Kur’an anlaşılmayı bekliyor

Elimizde mevcut 15 adet Kur’an mealinden 13’ünde böyle bir açıklamaya ne esas metinde ne de bir alternatif olarak dip notta yer verildiğine şahit oluyoruz.

Biz Mahir İz Hoca’nın mütalaasının mutlaka doğru olduğunu iddia etmiyoruz. Mealcilerin Kur’an’ı anlamada gerekli çabayı göstermediğini, işin üzerine layık olduğu ciddiyette eğilmediklerini ifadeye çalışıyoruz.

Bu ayetle ilgili olarak elimizdeki 15 mealden ikisinde (Mustafa Öztürk ve Mustafa İslamoğlu’nun mealleri) ayetteki “yeryüzü” diye çevrilen “arz” kelimesine diğerlerinden farklı anlam verilmiştir ve ikisi de orijinaldir.

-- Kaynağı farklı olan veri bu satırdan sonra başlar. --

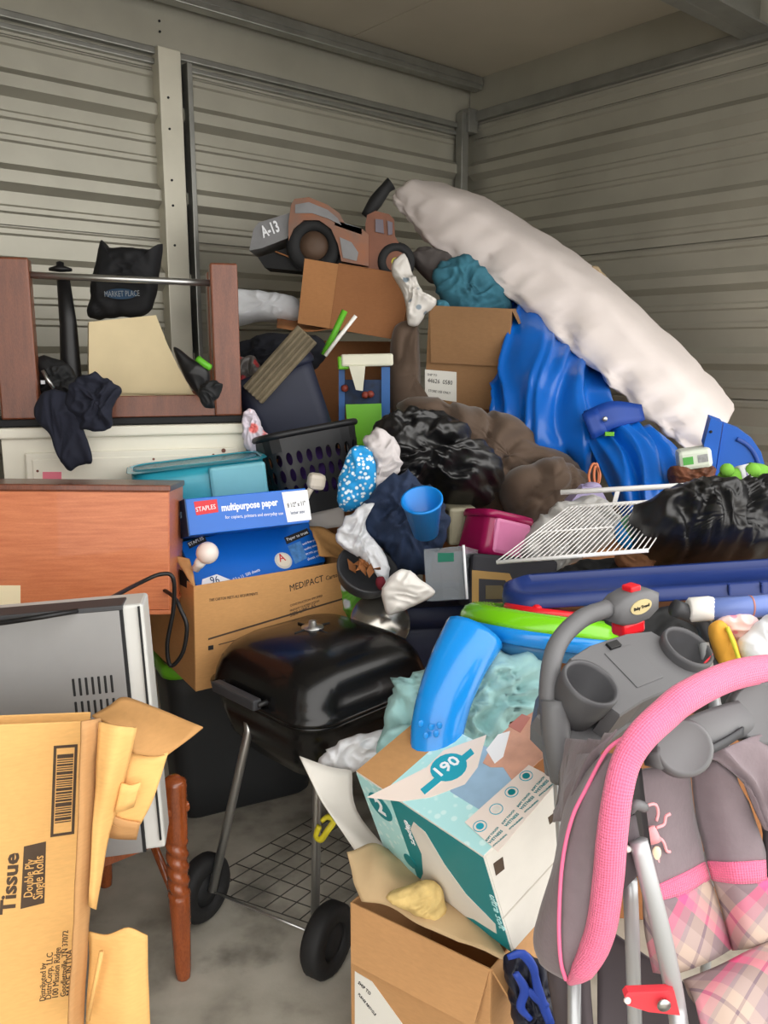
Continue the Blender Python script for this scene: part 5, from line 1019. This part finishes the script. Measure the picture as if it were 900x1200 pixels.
for i in range(NC):
    for j in range(NRr):
        u0, u1, v0, v1 = i/NC, (i+1)/NC, j/NRr, (j+1)/NRr; hole = j in (1, 2, 3)
        if not hole:
            for th, fl in ((0, 0), (.004, 1)):
                q = [bpos(u0, v0, th), bpos(u1, v0, th), bpos(u1, v1, th), bpos(u0, v1, th)]; mb.add(q if not fl else q[::-1], [[0, 1, 2, 3]])
            continue
        K = 12; o_, h_ = [], []
        for k in range(K):
            a = 2*math.pi*k/K+math.pi/4; c_, s_ = math.cos(a), math.sin(a); m = max(abs(c_), abs(s_))
            o_.append((u0+(u1-u0)*(.5+.5*c_/m), v0+(v1-v0)*(.5+.5*s_/m))); h_.append((u0+(u1-u0)*(.5+.30*c_), v0+(v1-v0)*(.5+.40*s_)))
        vs = [bpos(*q) for q in o_]+[bpos(*q) for q in h_]+[bpos(*q, .004) for q in o_]+[bpos(*q, .004) for q in h_]
        fs = []
        for k in range(K): l = (k+1) % K; fs += [[k, l, K+l, K+k], [2*K+l, 2*K+k, 3*K+k, 3*K+l], [K+k, K+l, 3*K+l, 3*K+k]]
        mb.add(vs, fs)
mb.done('basket_wall', BK, t, recalc=False)
MB().tube([bpos(u, 1.0) for u in np.linspace(0, 1, 49)], .011, 8).done('rim', BK, t)
MB().rings([[bpos(u, .02, .002) for u in np.linspace(0, 1, 32, endpoint=False)], [bpos(u, .0, .002) for u in np.linspace(0, 1, 32, endpoint=False)]]).done('base', BK, t)
MB().ball(bfr.p(0, 0, -.03), (.125, .09, .10), 12, .25, 10).done('purple_shirt', M('purple_cotton', (62, 34, 104), .9, 0, .2), label='dark purple clothing inside the black laundry basket', cat='clothing')
MB().inflate(((286, 485), (296, 480), (304, 492), (310, 506), (328, 518), (312, 530), (290, 528), (284, 505)), 2.70, .025, .03, .008, 16, 3).done('striped_bag', spotted('white_pink_film', (222, 212, 224), (238, 122, 118), 18, .35, .4), label='white plastic bag with pink stripes at the dresser corner', cat='bag')
# white scoop and pale box by the paper boxes
t = T('white_scoop', 'white plastic scoop with cube head above the paper box', 'scoop', P(366, 585, 2.5))
MB().box(Fr(P(362, 574, 2.46), 20, 0, 10), (0, 0, 0), (.052, .05, .05), .014).done('head', M('cream_plastic', (232, 222, 206), .5, 0, .05), t)
MB().tube([P(369, 566, 2.49), P(361, 578, 2.48), P(355, 592, 2.47)], .010, 8).done('stem', M('cream_plastic', (232, 222, 206)), t)
gf2 = Fr(P(362, 616, 2.62), 14, 0, -5)
MB().box(gf2, (0, 0, -.02), (.12, .12, .075), .01).done('pale_box', M('pale_grey_foam', (196, 190, 184), .8, 0, .08, 8), label='pale grey foam box between laundry basket and paper boxes', cat='box')
of2 = Fr(P(526, 640, 2.55), 10, 0, 0)
MB().box(of2, (0, 0, 0), (.09, .09, .12), .01).done('beige_canister', M('olive_beige_plastic', (158, 152, 128), .5, 0, .08), label='beige plastic canister behind the blue pail', cat='canister')

MB().inflate(((700, 735), (740, 722), (790, 712), (850, 716), (900, 730), (905, 790), (860, 830), (780, 830), (710, 800)), 1.78, .06, .15, .012, 7, 4, .5).done('black_gap_filler', BLKM, label='added black filler in the dark gap behind the stroller handle hub', cat='bag')  # invented black form that stands in for the darkness behind the handle
MB().inflate(((400, 680), (414, 668), (424, 690), (426, 716), (414, 730), (402, 712)), 2.44, .03, .05, .006, 14, 2).done('snack_wrapper', spotted('lime_wrapper', (112, 186, 70), (212, 222, 232), 22, .4, .35), label='lime and white wrapper between moving carton and leaf bowl', cat='wrapper')

# cartons that carry the heap, mostly buried
def buried(O, yaw, L, D, Hh, label, c):
    f = Fr(O, yaw); t = T('carton', label, 'box', f.p(L/2, D/2, 0))
    carton(t, f, L, D, Hh, c, (), lid=True); MB().box(f, (L/2-.025, -.001, Hh+.003), (L/2+.025, D+.001, Hh+.006)).done('packing_tape', CARDI, t)
buried((-.52, 3.55, 0), 20, .62, .42, 1.50, 'tall dark brown carton at the back wall carrying the truck carton', CARDD)
buried((.16, 3.34, 0), -8, .44, .40, 1.24, 'brown carton buried behind the comforter, carrying the label carton', CARDD)
buried((.62, 2.72, 0), 12, .50, .42, .80, 'brown carton buried beneath the blue vinyl cover', CARDD)
buried((.34, 1.98, 0), -6, .66, .36, .80, 'wide brown carton buried beneath the navy tub lid and trash bag', CARDD)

Mustafa Öztürk söz konusu ayeti şöyle çevirmiştir: “Andolsun biz Levh-i Mahfuz’a kaydetmemizin yanı sıra peygamberlere gönderdiğimiz tüm kitaplarda da şu hükmü bildirdik: Cennete hayırlı/faziletli kullarım varis olacaktır.”

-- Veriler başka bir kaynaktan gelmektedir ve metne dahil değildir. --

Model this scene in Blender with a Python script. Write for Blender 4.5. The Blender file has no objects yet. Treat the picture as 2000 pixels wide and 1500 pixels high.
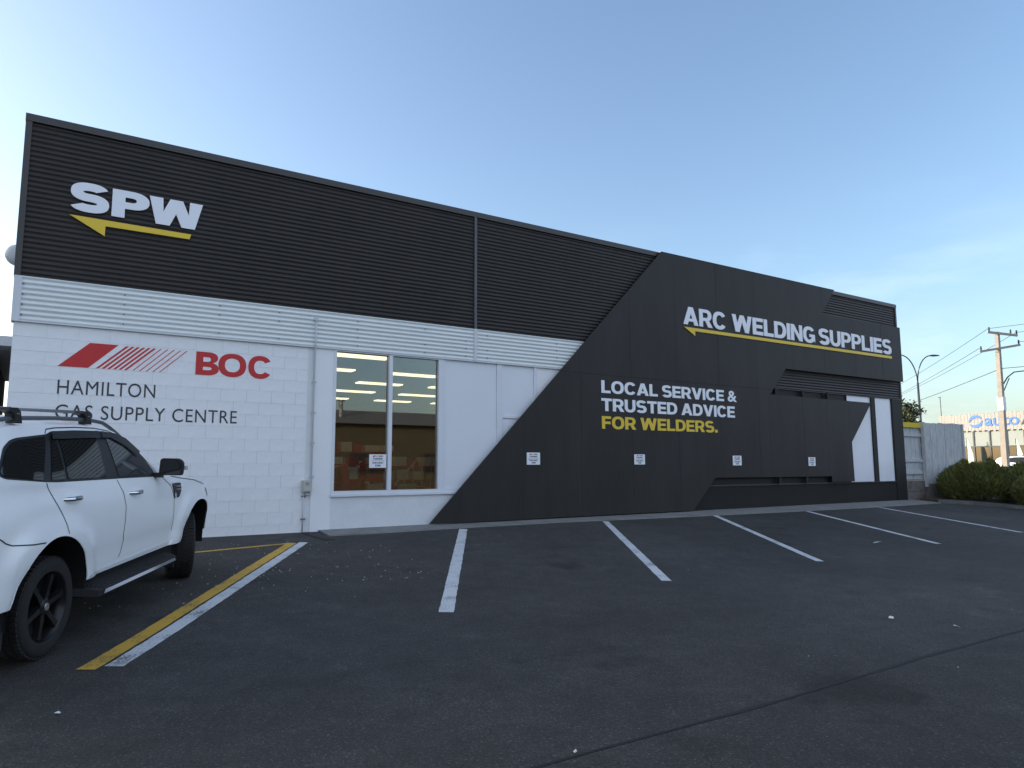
import bpy, bmesh, math, random
from mathutils import Vector, Matrix
from mathutils.geometry import tessellate_polygon
R = math.radians
random.seed(7)
sc = bpy.context.scene
COL = sc.collection
# ------------------------------------------------------------------ camera
cam_d = bpy.data.cameras.new('camera')
cam = bpy.data.objects.new('camera', cam_d)
COL.objects.link(cam)
cam_d.sensor_width = 36.0
cam_d.lens = 36.0 * 1391.06 / 2000.0
cam_d.clip_start = 0.05
cam_d.clip_end = 6000
CAMP = Vector((0, -12.1459, 1.07))
YAW, PIT, ROLL = 0.577106, 0.116606, -0.00352385
fw = Vector((math.sin(YAW) * math.cos(PIT), math.cos(YAW) * math.cos(PIT), math.sin(PIT)))
rt = Vector((math.cos(YAW), -math.sin(YAW), 0))
up = rt.cross(fw)
M3 = Matrix((rt, up, -fw)).transposed()
M3 = M3 @ Matrix.Rotation(ROLL, 3, 'Z')
cam.matrix_world = Matrix.Translation(CAMP) @ M3.to_4x4()
sc.camera = cam
# ------------------------------------------------------------------ light
SUN_AZ, SUN_EL = R(-50), R(14)          # azimuth from +Y towards +X
SKY, SUN, EXPO = 0.12, 2.0, 1.50
w = bpy.data.worlds.new('World')
sc.world = w
w.use_nodes = True
nt = w.node_tree
nt.nodes.clear()
out = nt.nodes.new('ShaderNodeOutputWorld')
bg = nt.nodes.new('ShaderNodeBackground')
sky = nt.nodes.new('ShaderNodeTexSky')
sky.sky_type = 'NISHITA'
sky.sun_disc = False
sky.sun_elevation = SUN_EL
sky.sun_rotation = SUN_AZ
sky.altitude = 20
sky.air_density = 1.0
sky.dust_density = 2.2
sky.ozone_density = 2.0
# thin low cloud bank all round the horizon
tc = nt.nodes.new('ShaderNodeTexCoord')
sep = nt.nodes.new('ShaderNodeSeparateXYZ')
nt.links.new(tc.outputs['Generated'], sep.inputs[0])
mp = nt.nodes.new('ShaderNodeMapping')
mp.inputs['Scale'].default_value = (2.2, 2.2, 9.0)
nt.links.new(tc.outputs['Generated'], mp.inputs[0])
nz = nt.nodes.new('ShaderNodeTexNoise')
nz.inputs['Scale'].default_value = 1.7
nz.inputs['Detail'].default_value = 7
nz.inputs['Roughness'].default_value = 0.58
nt.links.new(mp.outputs[0], nz.inputs['Vector'])
r1 = nt.nodes.new('ShaderNodeMapRange')
r1.inputs['From Min'].default_value = 0.50
r1.inputs['From Max'].default_value = 0.74
nt.links.new(nz.outputs['Fac'], r1.inputs['Value'])
r2 = nt.nodes.new('ShaderNodeMapRange')
r2.inputs['From Min'].default_value = 0.34
r2.inputs['From Max'].default_value = 0.08
nt.links.new(sep.outputs['Z'], r2.inputs['Value'])
mu = nt.nodes.new('ShaderNodeMath'); mu.operation = 'MULTIPLY'
nt.links.new(r1.outputs[0], mu.inputs[0]); nt.links.new(r2.outputs[0], mu.inputs[1])
mu2 = nt.nodes.new('ShaderNodeMath'); mu2.operation = 'MULTIPLY'
mu2.inputs[1].default_value = 0.55
nt.links.new(mu.outputs[0], mu2.inputs[0])
mp2 = nt.nodes.new('ShaderNodeMapping')
mp2.inputs['Scale'].default_value = (1.0, 1.0, 3.6)
nt.links.new(tc.outputs['Generated'], mp2.inputs[0])
nz2 = nt.nodes.new('ShaderNodeTexNoise')
nz2.inputs['Scale'].default_value = 3.4
nz2.inputs['Detail'].default_value = 9
nz2.inputs['Roughness'].default_value = 0.56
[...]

Mustafa İslamoğlu ise dipnotta ayetteki “arz”ın bu dünya değil, ahrette vaat edilen mutluluk diyarı olduğunu ifade ediyor.   

Bir örneğimiz de Yasin suresinden. 

 Yasin suresinin 80. ayeti, “O size yeşil ağaçtan bir ateş yaptı da, şimdi siz ondan tutuşturup duruyorsunuz.” şeklinde çevriliyor. Mevcut bütün mealler bu ayeti, kimi kelimelerin yerlerini değiştirerek, kimi aynı anlama gelecek farklı kelimeler kullanarak, ama sonuçta tıpa tıp aynı manaya gelecek şekilde çeviriyorlar.

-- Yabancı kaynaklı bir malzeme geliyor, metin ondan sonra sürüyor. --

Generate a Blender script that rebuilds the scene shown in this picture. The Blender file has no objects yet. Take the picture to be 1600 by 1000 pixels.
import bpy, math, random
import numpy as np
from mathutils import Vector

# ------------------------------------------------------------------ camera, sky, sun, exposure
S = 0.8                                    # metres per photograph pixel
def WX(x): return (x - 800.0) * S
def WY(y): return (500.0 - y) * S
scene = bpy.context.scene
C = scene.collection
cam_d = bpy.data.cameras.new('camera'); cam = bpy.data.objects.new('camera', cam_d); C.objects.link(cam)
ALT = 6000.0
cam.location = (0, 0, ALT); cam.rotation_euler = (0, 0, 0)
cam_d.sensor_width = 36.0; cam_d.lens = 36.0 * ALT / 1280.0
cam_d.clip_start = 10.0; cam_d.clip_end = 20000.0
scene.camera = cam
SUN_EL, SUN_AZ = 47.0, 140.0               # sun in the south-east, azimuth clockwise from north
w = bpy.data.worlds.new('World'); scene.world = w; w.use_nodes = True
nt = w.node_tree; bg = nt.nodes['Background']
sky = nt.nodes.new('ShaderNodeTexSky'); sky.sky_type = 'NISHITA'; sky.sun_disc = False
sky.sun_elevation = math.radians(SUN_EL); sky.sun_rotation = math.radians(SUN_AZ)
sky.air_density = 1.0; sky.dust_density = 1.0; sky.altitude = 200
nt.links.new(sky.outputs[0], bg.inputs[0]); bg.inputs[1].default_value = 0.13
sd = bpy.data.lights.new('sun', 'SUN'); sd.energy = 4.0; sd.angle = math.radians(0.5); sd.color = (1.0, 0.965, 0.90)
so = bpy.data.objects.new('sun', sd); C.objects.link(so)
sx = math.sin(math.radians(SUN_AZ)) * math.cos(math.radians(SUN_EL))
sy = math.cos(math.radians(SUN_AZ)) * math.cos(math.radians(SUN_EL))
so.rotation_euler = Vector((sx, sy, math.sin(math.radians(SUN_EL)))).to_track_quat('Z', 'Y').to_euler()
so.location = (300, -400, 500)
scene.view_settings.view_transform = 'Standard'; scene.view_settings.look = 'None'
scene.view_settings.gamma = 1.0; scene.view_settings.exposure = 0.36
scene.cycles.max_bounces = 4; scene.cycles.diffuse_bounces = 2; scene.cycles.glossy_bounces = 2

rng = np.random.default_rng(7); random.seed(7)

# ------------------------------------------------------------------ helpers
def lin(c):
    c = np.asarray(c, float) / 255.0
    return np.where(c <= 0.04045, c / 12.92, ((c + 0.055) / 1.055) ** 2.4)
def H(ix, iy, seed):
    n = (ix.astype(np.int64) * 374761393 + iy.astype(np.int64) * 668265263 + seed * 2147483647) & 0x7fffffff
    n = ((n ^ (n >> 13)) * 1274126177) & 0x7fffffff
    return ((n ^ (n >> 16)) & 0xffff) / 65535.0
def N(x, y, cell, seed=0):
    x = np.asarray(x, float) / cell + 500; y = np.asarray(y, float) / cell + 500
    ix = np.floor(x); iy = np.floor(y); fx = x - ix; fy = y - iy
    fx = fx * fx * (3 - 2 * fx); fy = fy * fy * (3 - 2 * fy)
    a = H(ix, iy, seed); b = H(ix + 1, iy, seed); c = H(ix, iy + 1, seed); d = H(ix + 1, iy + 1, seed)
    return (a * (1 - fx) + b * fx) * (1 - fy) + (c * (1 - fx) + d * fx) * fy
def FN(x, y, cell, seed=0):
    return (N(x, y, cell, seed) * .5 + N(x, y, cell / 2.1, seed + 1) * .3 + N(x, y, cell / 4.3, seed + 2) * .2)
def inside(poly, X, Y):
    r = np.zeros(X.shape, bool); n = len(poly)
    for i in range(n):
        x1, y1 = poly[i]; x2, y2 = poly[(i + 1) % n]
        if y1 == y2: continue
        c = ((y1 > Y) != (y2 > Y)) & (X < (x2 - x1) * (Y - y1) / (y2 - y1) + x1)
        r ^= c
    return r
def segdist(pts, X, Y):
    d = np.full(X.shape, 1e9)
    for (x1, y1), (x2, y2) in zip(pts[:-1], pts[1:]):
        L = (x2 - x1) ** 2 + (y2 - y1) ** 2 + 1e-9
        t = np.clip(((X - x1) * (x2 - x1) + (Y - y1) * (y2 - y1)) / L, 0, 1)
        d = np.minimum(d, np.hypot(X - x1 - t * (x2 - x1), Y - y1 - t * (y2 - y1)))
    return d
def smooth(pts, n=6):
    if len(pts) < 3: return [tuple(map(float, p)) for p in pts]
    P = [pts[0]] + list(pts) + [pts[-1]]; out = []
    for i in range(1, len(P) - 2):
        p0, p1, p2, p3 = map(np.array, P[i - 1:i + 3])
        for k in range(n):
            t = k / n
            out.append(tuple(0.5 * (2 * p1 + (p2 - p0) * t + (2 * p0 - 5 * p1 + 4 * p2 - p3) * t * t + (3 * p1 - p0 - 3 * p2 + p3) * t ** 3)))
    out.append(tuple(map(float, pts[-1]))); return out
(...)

Kur’an ayetlerini pozitif bilimlerin yol göstericiliğinde anlamaya büyük emek harcamış olan merhum Dr. Haluk Nurbaki, “Kur’an’dan Ayetler ve İlmi Gerçekler” adlı kitabında Cenabı Hakkın bu ayette oksijeni haber verdiğini, bunun Kur’an’daki mucizelerden biri olduğunu ve bütün fizikçilerin bu mucize karşısında Allah’a secde etmesi gerektiğini söylüyor. Buna göre ayete oksijenin de mutlaka zikredildiği bir anlam verilmesi gerekiyor. Bu durumda ayetin meali şöyle oluyor: “O size yeşil ağaçtan bir ateş (oksijen) verdi de siz onunla tutuşturup duruyorsunuz.”

Görüldüğü gibi oksijeni ekleyince ayetin anlamı muğlâklıktan kurtuluyor ve netleşiyor.

Kur’an’da bunun gibi birçok ayet günümüz bilgileri ışığında daha net daha açık seçik anlaşılmayı bekliyor. Ama bu ciddi bir emek istiyor. Günümüz mealcilerinin ise çok kolay ulaşabilecekleri kaynakları dahi görmedikleri, ya da okumadıkları anlaşılıyor.